== PROVIDED DATA ==
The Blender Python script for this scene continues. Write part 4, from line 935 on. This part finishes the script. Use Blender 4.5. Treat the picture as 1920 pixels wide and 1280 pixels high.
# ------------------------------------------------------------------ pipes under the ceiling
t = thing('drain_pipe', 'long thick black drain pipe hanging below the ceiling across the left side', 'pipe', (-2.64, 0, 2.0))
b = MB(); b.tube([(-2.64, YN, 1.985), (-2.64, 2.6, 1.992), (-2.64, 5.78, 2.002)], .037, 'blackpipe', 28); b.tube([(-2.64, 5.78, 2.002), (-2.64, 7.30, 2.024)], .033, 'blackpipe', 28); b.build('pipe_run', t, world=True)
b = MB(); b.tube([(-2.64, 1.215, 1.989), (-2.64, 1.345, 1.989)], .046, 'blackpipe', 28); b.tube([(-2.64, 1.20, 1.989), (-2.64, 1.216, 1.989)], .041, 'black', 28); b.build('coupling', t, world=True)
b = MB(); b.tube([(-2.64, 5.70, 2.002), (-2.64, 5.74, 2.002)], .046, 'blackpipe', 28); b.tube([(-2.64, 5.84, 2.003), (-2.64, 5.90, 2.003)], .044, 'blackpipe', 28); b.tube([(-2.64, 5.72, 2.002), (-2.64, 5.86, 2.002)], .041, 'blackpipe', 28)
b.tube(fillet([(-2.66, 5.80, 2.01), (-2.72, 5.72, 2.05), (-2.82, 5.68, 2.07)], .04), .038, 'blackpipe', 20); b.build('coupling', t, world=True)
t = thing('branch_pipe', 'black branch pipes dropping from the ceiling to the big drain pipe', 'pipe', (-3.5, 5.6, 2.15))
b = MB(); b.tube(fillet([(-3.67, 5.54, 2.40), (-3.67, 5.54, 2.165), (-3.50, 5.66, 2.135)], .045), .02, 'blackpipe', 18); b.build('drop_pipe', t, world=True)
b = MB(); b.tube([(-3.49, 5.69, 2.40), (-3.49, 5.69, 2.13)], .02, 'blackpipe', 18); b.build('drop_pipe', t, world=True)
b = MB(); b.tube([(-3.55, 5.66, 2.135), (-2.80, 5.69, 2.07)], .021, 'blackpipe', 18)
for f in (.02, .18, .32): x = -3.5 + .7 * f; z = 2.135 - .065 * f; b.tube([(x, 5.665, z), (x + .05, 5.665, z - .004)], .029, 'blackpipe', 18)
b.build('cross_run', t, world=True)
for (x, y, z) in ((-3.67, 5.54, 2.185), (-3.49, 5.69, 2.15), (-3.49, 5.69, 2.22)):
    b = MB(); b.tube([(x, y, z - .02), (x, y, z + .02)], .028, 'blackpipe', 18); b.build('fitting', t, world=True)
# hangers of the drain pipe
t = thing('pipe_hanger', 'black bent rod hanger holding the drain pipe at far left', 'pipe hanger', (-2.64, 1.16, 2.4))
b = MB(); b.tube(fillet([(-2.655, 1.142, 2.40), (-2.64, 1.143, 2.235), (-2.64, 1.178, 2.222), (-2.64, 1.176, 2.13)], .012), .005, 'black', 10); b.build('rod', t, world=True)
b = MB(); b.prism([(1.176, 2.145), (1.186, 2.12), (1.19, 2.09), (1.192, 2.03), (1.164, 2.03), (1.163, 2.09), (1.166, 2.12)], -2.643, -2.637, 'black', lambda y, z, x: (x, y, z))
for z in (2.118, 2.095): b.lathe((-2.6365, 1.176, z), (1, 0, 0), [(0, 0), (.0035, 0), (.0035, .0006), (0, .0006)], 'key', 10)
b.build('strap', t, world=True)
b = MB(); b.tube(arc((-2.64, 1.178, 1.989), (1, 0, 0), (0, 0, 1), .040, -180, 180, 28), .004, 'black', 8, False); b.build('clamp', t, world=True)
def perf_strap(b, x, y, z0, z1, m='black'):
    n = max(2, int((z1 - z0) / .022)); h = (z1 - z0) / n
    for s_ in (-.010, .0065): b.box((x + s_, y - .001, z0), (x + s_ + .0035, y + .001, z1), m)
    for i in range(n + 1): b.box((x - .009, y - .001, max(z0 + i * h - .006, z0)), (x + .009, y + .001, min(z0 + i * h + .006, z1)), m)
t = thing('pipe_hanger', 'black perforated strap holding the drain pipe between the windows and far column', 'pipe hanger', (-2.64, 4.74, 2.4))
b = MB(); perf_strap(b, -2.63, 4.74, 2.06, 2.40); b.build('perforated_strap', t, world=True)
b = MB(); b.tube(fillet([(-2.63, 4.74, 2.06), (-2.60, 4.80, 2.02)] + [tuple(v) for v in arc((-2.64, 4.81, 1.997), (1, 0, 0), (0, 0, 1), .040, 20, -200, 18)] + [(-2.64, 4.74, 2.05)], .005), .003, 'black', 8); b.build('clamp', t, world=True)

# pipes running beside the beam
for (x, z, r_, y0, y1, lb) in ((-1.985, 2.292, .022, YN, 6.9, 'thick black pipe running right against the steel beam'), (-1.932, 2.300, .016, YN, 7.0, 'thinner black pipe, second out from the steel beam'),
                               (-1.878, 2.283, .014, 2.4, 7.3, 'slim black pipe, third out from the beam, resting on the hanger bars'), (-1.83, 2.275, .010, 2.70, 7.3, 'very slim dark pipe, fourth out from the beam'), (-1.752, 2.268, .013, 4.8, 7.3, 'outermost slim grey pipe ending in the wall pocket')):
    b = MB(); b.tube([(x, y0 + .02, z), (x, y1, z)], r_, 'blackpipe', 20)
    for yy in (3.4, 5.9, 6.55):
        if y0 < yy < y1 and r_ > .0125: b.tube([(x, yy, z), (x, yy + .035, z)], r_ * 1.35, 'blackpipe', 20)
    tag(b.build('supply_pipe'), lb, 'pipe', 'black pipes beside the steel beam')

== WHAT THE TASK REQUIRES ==
From the listing above, reproduce all the lines exactly.

== RESPONSE TO THE TASK ==
The Blender Python script for this scene continues. Write part 4, from line 935 on. This part finishes the script. Use Blender 4.5. Treat the picture as 1920 pixels wide and 1280 pixels high.
# ------------------------------------------------------------------ pipes under the ceiling
t = thing('drain_pipe', 'long thick black drain pipe hanging below the ceiling across the left side', 'pipe', (-2.64, 0, 2.0))
b = MB(); b.tube([(-2.64, YN, 1.985), (-2.64, 2.6, 1.992), (-2.64, 5.78, 2.002)], .037, 'blackpipe', 28); b.tube([(-2.64, 5.78, 2.002), (-2.64, 7.30, 2.024)], .033, 'blackpipe', 28); b.build('pipe_run', t, world=True)
b = MB(); b.tube([(-2.64, 1.215, 1.989), (-2.64, 1.345, 1.989)], .046, 'blackpipe', 28); b.tube([(-2.64, 1.20, 1.989), (-2.64, 1.216, 1.989)], .041, 'black', 28); b.build('coupling', t, world=True)
b = MB(); b.tube([(-2.64, 5.70, 2.002), (-2.64, 5.74, 2.002)], .046, 'blackpipe', 28); b.tube([(-2.64, 5.84, 2.003), (-2.64, 5.90, 2.003)], .044, 'blackpipe', 28); b.tube([(-2.64, 5.72, 2.002), (-2.64, 5.86, 2.002)], .041, 'blackpipe', 28)
b.tube(fillet([(-2.66, 5.80, 2.01), (-2.72, 5.72, 2.05), (-2.82, 5.68, 2.07)], .04), .038, 'blackpipe', 20); b.build('coupling', t, world=True)
t = thing('branch_pipe', 'black branch pipes dropping from the ceiling to the big drain pipe', 'pipe', (-3.5, 5.6, 2.15))
b = MB(); b.tube(fillet([(-3.67, 5.54, 2.40), (-3.67, 5.54, 2.165), (-3.50, 5.66, 2.135)], .045), .02, 'blackpipe', 18); b.build('drop_pipe', t, world=True)
b = MB(); b.tube([(-3.49, 5.69, 2.40), (-3.49, 5.69, 2.13)], .02, 'blackpipe', 18); b.build('drop_pipe', t, world=True)
b = MB(); b.tube([(-3.55, 5.66, 2.135), (-2.80, 5.69, 2.07)], .021, 'blackpipe', 18)
for f in (.02, .18, .32): x = -3.5 + .7 * f; z = 2.135 - .065 * f; b.tube([(x, 5.665, z), (x + .05, 5.665, z - .004)], .029, 'blackpipe', 18)
b.build('cross_run', t, world=True)
for (x, y, z) in ((-3.67, 5.54, 2.185), (-3.49, 5.69, 2.15), (-3.49, 5.69, 2.22)):
    b = MB(); b.tube([(x, y, z - .02), (x, y, z + .02)], .028, 'blackpipe', 18); b.build('fitting', t, world=True)
# hangers of the drain pipe
t = thing('pipe_hanger', 'black bent rod hanger holding the drain pipe at far left', 'pipe hanger', (-2.64, 1.16, 2.4))
b = MB(); b.tube(fillet([(-2.655, 1.142, 2.40), (-2.64, 1.143, 2.235), (-2.64, 1.178, 2.222), (-2.64, 1.176, 2.13)], .012), .005, 'black', 10); b.build('rod', t, world=True)
b = MB(); b.prism([(1.176, 2.145), (1.186, 2.12), (1.19, 2.09), (1.192, 2.03), (1.164, 2.03), (1.163, 2.09), (1.166, 2.12)], -2.643, -2.637, 'black', lambda y, z, x: (x, y, z))
for z in (2.118, 2.095): b.lathe((-2.6365, 1.176, z), (1, 0, 0), [(0, 0), (.0035, 0), (.0035, .0006), (0, .0006)], 'key', 10)
b.build('strap', t, world=True)
b = MB(); b.tube(arc((-2.64, 1.178, 1.989), (1, 0, 0), (0, 0, 1), .040, -180, 180, 28), .004, 'black', 8, False); b.build('clamp', t, world=True)
def perf_strap(b, x, y, z0, z1, m='black'):
    n = max(2, int((z1 - z0) / .022)); h = (z1 - z0) / n
    for s_ in (-.010, .0065): b.box((x + s_, y - .001, z0), (x + s_ + .0035, y + .001, z1), m)
    for i in range(n + 1): b.box((x - .009, y - .001, max(z0 + i * h - .006, z0)), (x + .009, y + .001, min(z0 + i * h + .006, z1)), m)
t = thing('pipe_hanger', 'black perforated strap holding the drain pipe between the windows and far column', 'pipe hanger', (-2.64, 4.74, 2.4))
b = MB(); perf_strap(b, -2.63, 4.74, 2.06, 2.40); b.build('perforated_strap', t, world=True)
b = MB(); b.tube(fillet([(-2.63, 4.74, 2.06), (-2.60, 4.80, 2.02)] + [tuple(v) for v in arc((-2.64, 4.81, 1.997), (1, 0, 0), (0, 0, 1), .040, 20, -200, 18)] + [(-2.64, 4.74, 2.05)], .005), .003, 'black', 8); b.build('clamp', t, world=True)

# pipes running beside the beam
for (x, z, r_, y0, y1, lb) in ((-1.985, 2.292, .022, YN, 6.9, 'thick black pipe running right against the steel beam'), (-1.932, 2.300, .016, YN, 7.0, 'thinner black pipe, second out from the steel beam'),
                               (-1.878, 2.283, .014, 2.4, 7.3, 'slim black pipe, third out from the beam, resting on the hanger bars'), (-1.83, 2.275, .010, 2.70, 7.3, 'very slim dark pipe, fourth out from the beam'), (-1.752, 2.268, .013, 4.8, 7.3, 'outermost slim grey pipe ending in the wall pocket')):
    b = MB(); b.tube([(x, y0 + .02, z), (x, y1, z)], r_, 'blackpipe', 20)
    for yy in (3.4, 5.9, 6.55):
        if y0 < yy < y1 and r_ > .0125: b.tube([(x, yy, z), (x, yy + .035, z)], r_ * 1.35, 'blackpipe', 20)
    tag(b.build('supply_pipe'), lb, 'pipe', 'black pipes beside the steel beam')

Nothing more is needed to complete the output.